Right in the Centre - 25 more years, maybe?


By Ken Waddell

The Neepawa Banner

It’s been 25 years, as of October 23, since the first edition of the Neepawa Banner was published. We took over the Rivers Banner/Gazette/Reporter a few years later.Time didn’t exactly fly by, but maybe that’s because we weren’t having fun all the time.

Sometimes, during the tough times, time dragged on. So did the sleepless nights. But we made it through. Our biggest challenges were financial and we just about didn’t make it on two occasions. If it hadn’t been for my wife’s ability to manage cash flow, we wouldn’t have made it through the tough years.

This column is approximately the 1,300th one I have written. Some of the things I have learned and re-learned are things that we have tried to stick to for the past 25 years.

They say in real estate there are three things that count: location, location location! In newspapers there are three things that count: content, content, content!  And there are three kinds of content, the three-legged stool of a successful newspaper, editorials, news and and advertising. You need all three, otherwise you have a very shaky stool.

A lot has changed in 25 years. The technology is totally different. We used to do type setting and cut and paste in the day when cutting meant actual cutting with scissors or a knife and pasting meant actual pasting with glue or hot wax. Now it’s totally desktop. We are proud to have been the first rural newspaper to go with digital photography and among the first to have full page digital pagination and among the first to send our pages to print in the electronic format.

There has been huge changes in newspaper ownership. Back in the day when we started the Neepawa Banner, almost all the papers in Manitoba were locally owned. That changed when Quebecor bought about 10 papers in central and eastern Manitoba. It changed again when Glacier bought a pile of papers in western Manitoba. It changed again when the Winnipeg Free Press group picked up about seven locally owned papers. There’s still some independent owners left and we are proud to count ourselves as independently owned. I personally am the oldest newspaper publisher in the province, as far as I know.
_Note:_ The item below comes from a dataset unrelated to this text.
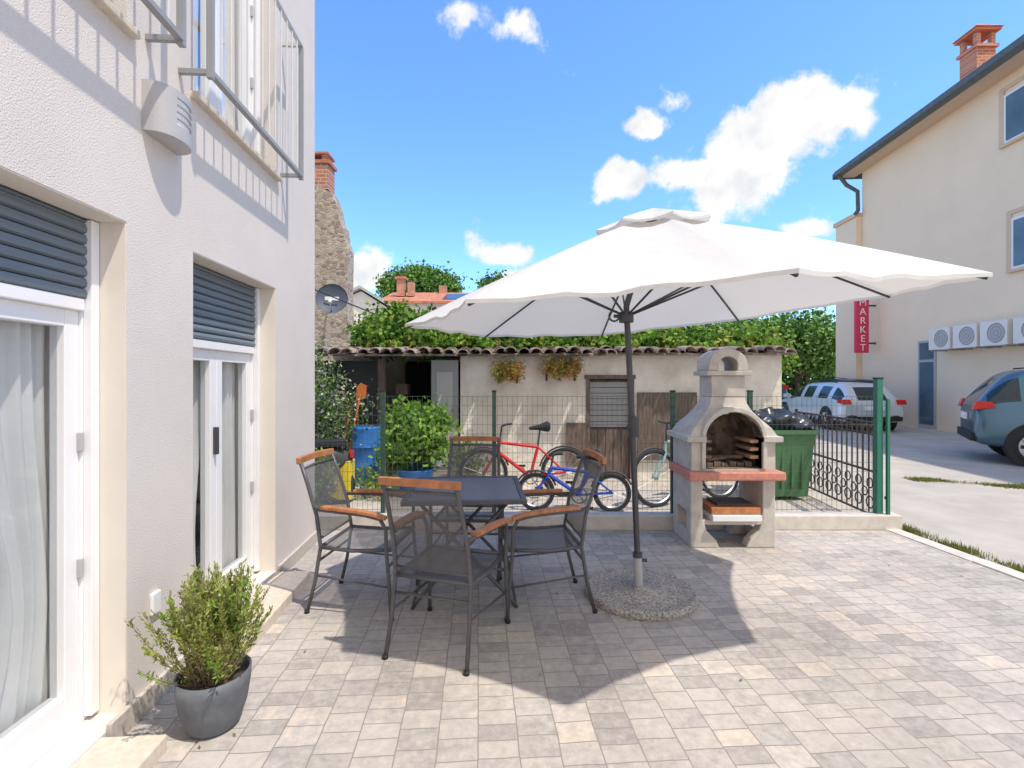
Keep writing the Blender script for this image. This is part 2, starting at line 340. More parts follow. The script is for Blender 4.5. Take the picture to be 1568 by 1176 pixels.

In a an article in the Editor and Publisher magazine this month, Tim Gallagher, a former Pultizer Prize winner with the Albuquerque Tribune said, “When I retired, I realized I had been working on Wall Street most of the time.” He worked for corporate share holder owned papers that traded on Wall Street and all they think about is profit. He adds, “To put it simply: A publicly traded newspaper company existed to make money while a locally owned company had a stake in making the community a better place to live.” He further adds, “In the days before newspapers belonged to stockholders, the stakes, rewards, systems and goals were different.”

Ain’t that the truth?

The corporate shareholder newspapers have largely ruined the newspaper business and they are paying dearly for it. Sales are down, page numbers are down, staffing numbers are down. Communities aren’t being well served by corporate papers.  In contrast, this newspaper’s sales and profits are increasing and we are thankful for it.

So what happens in the next 25 years? Certainly we will be more and more on the internet with Facebook, YouTube and web sites. But we will still have a paper product and I hope to be part of it for a long time to come.

I have never intended to retire. Should God leave me on this earth for that long, I hope to be here at our 50th anniversary. I will be 91 years old then but seeing as I have friends who are still working well into their 80s, maybe 91 is reachable. If it’s not, that’s OK too as we have good young people working for us and they can run the paper without us, at least some of the time. 

Another 25 years of writing, selling ads, print jobs and running the papers would be a good thing. At least I think so.